(Task instructions)
Copy out the complete listing, word for word.

(Provided data)
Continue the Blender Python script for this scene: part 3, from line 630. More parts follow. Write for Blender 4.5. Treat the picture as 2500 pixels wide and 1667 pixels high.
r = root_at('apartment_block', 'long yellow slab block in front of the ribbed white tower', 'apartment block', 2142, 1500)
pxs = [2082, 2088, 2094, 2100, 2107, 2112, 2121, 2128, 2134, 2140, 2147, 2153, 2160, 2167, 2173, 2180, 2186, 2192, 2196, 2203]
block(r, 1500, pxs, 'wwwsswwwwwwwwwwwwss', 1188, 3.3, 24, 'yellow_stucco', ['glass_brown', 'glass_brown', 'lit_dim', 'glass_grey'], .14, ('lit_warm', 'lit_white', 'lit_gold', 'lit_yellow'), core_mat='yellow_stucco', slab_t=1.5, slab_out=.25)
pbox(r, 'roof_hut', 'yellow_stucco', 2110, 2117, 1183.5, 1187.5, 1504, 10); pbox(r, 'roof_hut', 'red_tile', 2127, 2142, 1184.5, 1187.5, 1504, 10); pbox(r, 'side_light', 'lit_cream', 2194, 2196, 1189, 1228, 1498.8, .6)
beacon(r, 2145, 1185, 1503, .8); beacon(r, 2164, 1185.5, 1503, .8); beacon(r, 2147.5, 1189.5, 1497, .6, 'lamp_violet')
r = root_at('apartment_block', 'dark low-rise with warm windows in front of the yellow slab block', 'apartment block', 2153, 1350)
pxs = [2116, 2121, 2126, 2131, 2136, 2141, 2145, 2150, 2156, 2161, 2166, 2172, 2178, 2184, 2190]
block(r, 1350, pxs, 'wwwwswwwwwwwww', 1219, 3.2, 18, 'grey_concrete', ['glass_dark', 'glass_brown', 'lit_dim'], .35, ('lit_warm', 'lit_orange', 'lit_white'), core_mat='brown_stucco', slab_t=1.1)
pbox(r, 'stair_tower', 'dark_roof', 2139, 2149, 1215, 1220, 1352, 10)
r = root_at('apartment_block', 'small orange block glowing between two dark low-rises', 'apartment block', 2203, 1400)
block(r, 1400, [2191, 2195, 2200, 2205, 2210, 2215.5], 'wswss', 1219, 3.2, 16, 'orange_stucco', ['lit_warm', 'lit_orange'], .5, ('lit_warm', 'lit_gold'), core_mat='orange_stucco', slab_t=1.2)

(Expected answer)
Continue the Blender Python script for this scene: part 3, from line 630. More parts follow. Write for Blender 4.5. Treat the picture as 2500 pixels wide and 1667 pixels high.
r = root_at('apartment_block', 'long yellow slab block in front of the ribbed white tower', 'apartment block', 2142, 1500)
pxs = [2082, 2088, 2094, 2100, 2107, 2112, 2121, 2128, 2134, 2140, 2147, 2153, 2160, 2167, 2173, 2180, 2186, 2192, 2196, 2203]
block(r, 1500, pxs, 'wwwsswwwwwwwwwwwwss', 1188, 3.3, 24, 'yellow_stucco', ['glass_brown', 'glass_brown', 'lit_dim', 'glass_grey'], .14, ('lit_warm', 'lit_white', 'lit_gold', 'lit_yellow'), core_mat='yellow_stucco', slab_t=1.5, slab_out=.25)
pbox(r, 'roof_hut', 'yellow_stucco', 2110, 2117, 1183.5, 1187.5, 1504, 10); pbox(r, 'roof_hut', 'red_tile', 2127, 2142, 1184.5, 1187.5, 1504, 10); pbox(r, 'side_light', 'lit_cream', 2194, 2196, 1189, 1228, 1498.8, .6)
beacon(r, 2145, 1185, 1503, .8); beacon(r, 2164, 1185.5, 1503, .8); beacon(r, 2147.5, 1189.5, 1497, .6, 'lamp_violet')
r = root_at('apartment_block', 'dark low-rise with warm windows in front of the yellow slab block', 'apartment block', 2153, 1350)
pxs = [2116, 2121, 2126, 2131, 2136, 2141, 2145, 2150, 2156, 2161, 2166, 2172, 2178, 2184, 2190]
block(r, 1350, pxs, 'wwwwswwwwwwwww', 1219, 3.2, 18, 'grey_concrete', ['glass_dark', 'glass_brown', 'lit_dim'], .35, ('lit_warm', 'lit_orange', 'lit_white'), core_mat='brown_stucco', slab_t=1.1)
pbox(r, 'stair_tower', 'dark_roof', 2139, 2149, 1215, 1220, 1352, 10)
r = root_at('apartment_block', 'small orange block glowing between two dark low-rises', 'apartment block', 2203, 1400)
block(r, 1400, [2191, 2195, 2200, 2205, 2210, 2215.5], 'wswss', 1219, 3.2, 16, 'orange_stucco', ['lit_warm', 'lit_orange'], .5, ('lit_warm', 'lit_gold'), core_mat='orange_stucco', slab_t=1.2)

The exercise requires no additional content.